Kulağıma gelenlere bakılırsa yine geçenlerde çokuluslu bir yabancı firmanın sahibi ise içkiyi fazla kaçırınca, Nammos’a sipariş ettiği şampanyaları denize boşaltmaya başlamış. Sonra de kendini şampanya kokulu serin sulara atmış. Terbiyesiz, mayosunu da çıkarmış. Ama no problem... Nammos’taki bir çalışan elinde havlu ile denize girip, sarhoş ancak zengin turiste yardımcı olmuş. Fatura çok değil 80 bin Euro’cuk.
“Amiral masası”nın rezervasyonu için hem para, hem torpil gerekli.

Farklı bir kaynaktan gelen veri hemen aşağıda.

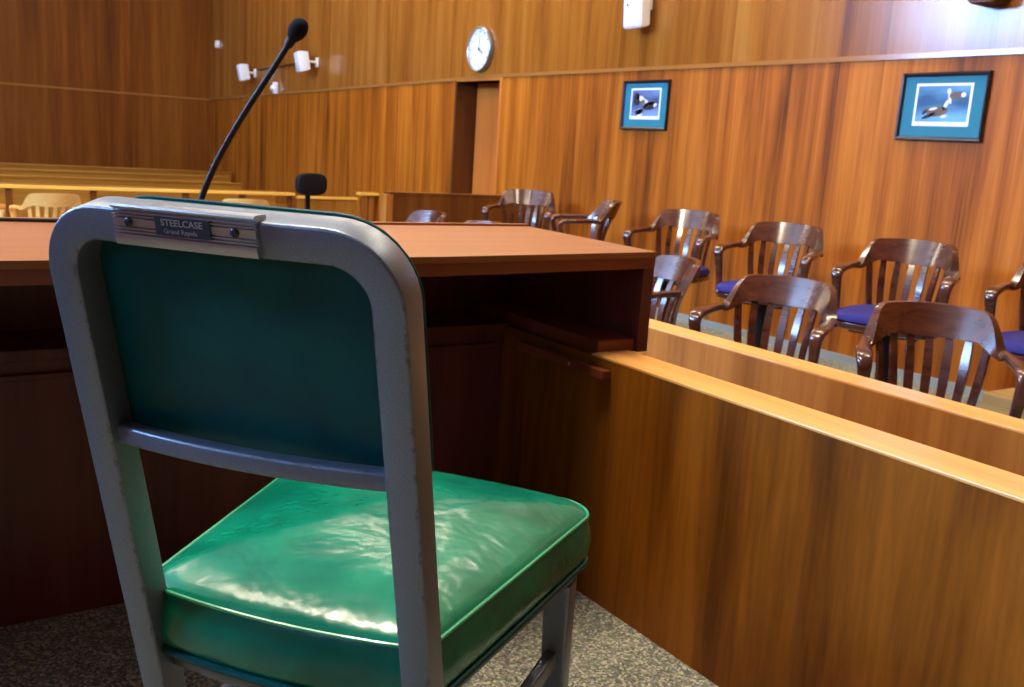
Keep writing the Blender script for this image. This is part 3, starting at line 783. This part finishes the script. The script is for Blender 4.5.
def speaker(y, z, x, w, h, d, label, tilt, badge=False, group=None, name='wall_speaker'):
    t = wall_thing(name, label, 'speaker', y, z, x, group, tilt)
    cab = MB()
    f = [(-w/2, -h/2), (w/2, -h/2), (w/2, h/2), (-w/2, h/2)]
    cab.rings([[V(a*.82, b*.9, -d) for a, b in f], [V(a, b, -d*.35) for a, b in f], [V(a, b, 0) for a, b in f]])
    bmesh.ops.bevel(cab.bm, geom=cab.bm.edges[:], offset=.008, segments=2, affect='EDGES')
    cab.build('cabinet', M['white'], t)
    g = MB().box((-w/2+.008, -h/2+.008, -.002), (w/2-.008, h/2-.008, .006), .003).build('grille', M['white_grille'], t)
    if badge: MB().lathe([(0, .0), (.010, .0), (.010, .003), (0, .003)], (-w*.22, -h/2+.165, .006), 18).build('badge', M['dot'], g, label='small dark badge')
    return t
def bracket(t, y, z, reach):
    inv = t.rotation_euler.to_matrix().inverted()
    a = inv @ V(0, 0, 0)
    m = MB()
    # wall plate and arm, built in the world's axes and turned into the speaker's own
    g = MB().box((XW-.02-t.location.x, y-.035-t.location.y, z-.06-t.location.z), (XW-t.location.x, y+.035-t.location.y, z+.06-t.location.z), .004)
    g.tube([(XW-.01-t.location.x, y-t.location.y, z-t.location.z), tuple((t.rotation_euler.to_matrix() @ V(0, 0, -reach)))], .016, 10)
    bmesh.ops.transform(g.bm, matrix=inv.to_4x4(), verts=g.bm.verts[:])
    g.build('bracket', M['white'], t)
dn = lambda deg, yaw=0: Matrix.Rotation(math.radians(yaw), 3, 'Y') @ Matrix.Rotation(math.radians(deg), 3, 'X')
s1 = speaker(5.79, 2.066, 4.79, .20, .38, .11, 'white wall speaker above the left framed print, cut off by the top edge', dn(4, 0), True)
bracket(s1, 5.78, 2.08, .06)
s2 = speaker(12.32, 1.855, 4.70, .30, .25, .14, 'small white wall speaker right of the microphone stalk', dn(10, -12))
bracket(s2, 12.25, 1.87, .12)
s3 = speaker(14.75, 1.785, 4.72, .30, .24, .14, 'small white wall speaker left of the microphone stalk, nearest the rear corner', dn(10, -12))
bracket(s3, 14.68, 1.80, .12)
for s in (s2, s3): s['group'] = 'small white speakers on the far right wall'
cd = MB().tube([(XW-.018, 12.35, 1.895), (XW-.018, 13.3, 1.875), (XW-.018, 14.50, 1.848)], .014, 8).build('conduit', M['frame_dark'])
tag(cd, 'thin dark conduit on the wall running between the two small white speakers', 'conduit')
cm = wall_thing('wall_sensor', 'small white dome sensor on the wall seam, below the two small speakers', 'sensor', 13.75, 1.575)
MB().box((-.06, -.085, 0), (.06, .075, .05), .012).build('housing', M['white'], cm)
MB().lathe([(.0, .095), (.022, .093), (.04, .075), (.046, .05), (0, .05)], (0, -.01, 0), 20).build('lens_dome', M['white_grille'], cm)
c2 = wall_thing('corner_sensor', 'tiny white sensor high in the far room corner', 'sensor', 16.55, 2.31, XW+.012)
MB().box((-.05, -.06, 0), (.05, .06, .06), .015).build('housing', M['white'], c2)
MB().lathe([(0, .075), (.02, .072), (.03, .06), (0, .06)], (0, -.01, 0), 16).build('lens', M['white_grille'], c2)
sc = wall_thing('wall_sconce', 'brown wooden box fixture with rounded lower corners, at the top right edge', 'sconce', 3.04, 2.015)
so_ = []
for sx, sy, a0, rr_ in ((1,1,0,.01), (-1,1,PI/2,.01), (-1,-1,PI,.035), (1,-1,1.5*PI,.035)):
    for k in range(7):
        a = a0 + PI/2*k/6; so_.append((sx*(.085-rr_)+rr_*math.cos(a), sy*(.185-rr_)+rr_*math.sin(a)))
MB().rings([[V(x, y, z) for x, y in so_] for z in (0, .115)] + [[V(x*.95, y*.97, .122) for x, y in so_]]).build('shell', M['frame_dark'], sc)
MB().box((-.07, -.14, .121), (.07, .165, .126), .002).build('front_panel', M['part_wood'], sc)
# plinth by the wall
pl = MB().box((4.66, 1.3, T1), (4.936, 2.60, -.115), .003).build('plinth', M['plinth'], smooth=False)
tag(pl, 'low pale plinth against the wall behind the last jury chairs, at the right edge', 'plinth')

# ------------------------------------------------------------------ camera
yaw, pit, rol = map(math.radians, (34.054, 11.517, 3.701))
f = V(math.sin(yaw)*math.cos(pit), math.cos(yaw)*math.cos(pit), -math.sin(pit))
r = V(math.cos(yaw), -math.sin(yaw), 0); u = r.cross(f)
r2 = r*math.cos(rol) + u*math.sin(rol); u2 = -r*math.sin(rol) + u*math.cos(rol)
cam = bpy.data.cameras.new('camera'); co = bpy.data.objects.new('camera', cam); C.objects.link(co)
m = Matrix((r2, u2, -f)).transposed().to_4x4(); m.translation = (0, 0, .95); co.matrix_world = m
cam.sensor_width = 36; cam.lens = 960/1024*36; cam.clip_start = .02; cam.clip_end = 100
cam.dof.use_dof = True; cam.dof.focus_distance = .95; cam.dof.aperture_fstop = 18
S = bpy.context.scene; S.camera = co
S.view_settings.view_transform = 'Standard'; S.view_settings.look = 'None'
S.view_settings.exposure = 0.13; S.view_settings.gamma = 1.0; S.view_settings.use_curve_mapping = False
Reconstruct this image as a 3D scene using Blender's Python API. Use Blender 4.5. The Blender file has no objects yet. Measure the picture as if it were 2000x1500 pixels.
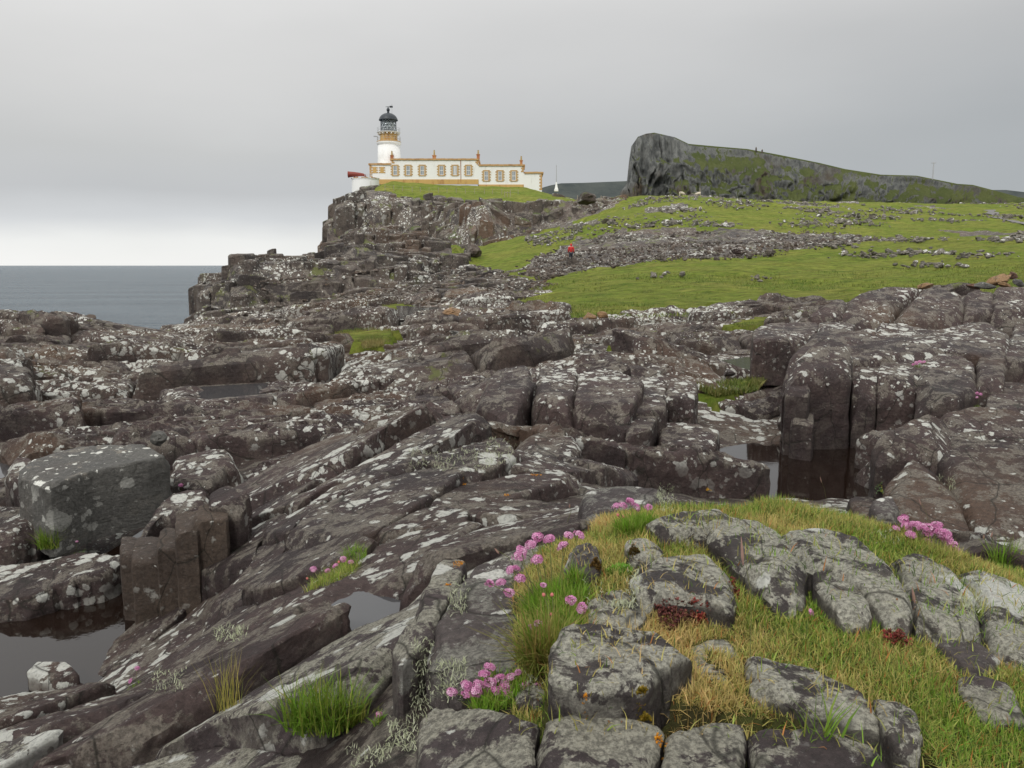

Nammos’un personeli yemek servisi becerilerinden başka podyuma çıkıp mankenlik sınavından da geçiyor. Personelin büyük bir bölümü her yıl değişiyor. Mikonos sakinleri eğlencenin gece-gündüz ayrımı yapmadığı Psarrou ve Nammos’a ad takmışlar: Santiago Bernabeu. Real Madrid takımının stadı futbol, Psarrou ve Nammos da “beach bar-restaurant” dünyasında efsane.